TITLE: Calaca Mask
GENERAL REGION: Latin America
COUNTRY: Mexico
SUBREGION: Puebla
ETHNICITY: Nahua & Mixtec
DESCRIPTION: Calaca (Skull) Mask
MAKER: Arturo Salazar, Xochitlán (1985- )
CEREMONY: Día de los Muertos; Danza de los Moros y Cristianos
AGE: ca. 1999
MAIN MATERIAL: hardwood
OTHER MATERIALS: paint; string

The Day of the Dead is an important Mexican celebration of pre-Christian origin. In its modern incarnation, Day of the Dead (actually, two days in most places, November 1st for children and 2nd for adults) celebrates deceased family members with ofrendas (offerings) to the spirits who return to visit and night-long vigils at the graves of the departed.
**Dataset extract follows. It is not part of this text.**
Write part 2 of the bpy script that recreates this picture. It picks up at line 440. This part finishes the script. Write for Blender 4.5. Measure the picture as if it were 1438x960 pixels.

The graves are frequently decorated with flowers, candles, and sweets for children and alcohol for adults.

In parts of Mexico, Day of the Dead is also celebrated with desfiles (parades) or comparsas (appearances or performances) by masqueraders. Because Day of the Dead celebrates the departed, the calaca, or skull, remains an extremely popular image. The skull and skeleton are important symbols in pre-Christian Mexican culture and are found extensively in Aztec, Mixtec, Mayan, and other indigenous art.

This mask was also used in the the Danza de los Moros y Cristianos (Dance of the Moors and Christians), which reenacts a version of the conquest (properly, reconquest) of Spain from the Saracens by the European Christians. The story was taught by missionaries as part of an effort to instill respect for and fear of the Spaniards in the indigenous peoples, and to convince them that the victory of Christianity over other faiths—by violence whenever necessary—was inevitable.  The dance is still performed widely in Mexico, including in Mexico State, Michoacán, Puebla, and Veracruz. Important characters include Spaniards, Moors, saints, angels, devils, and other characters.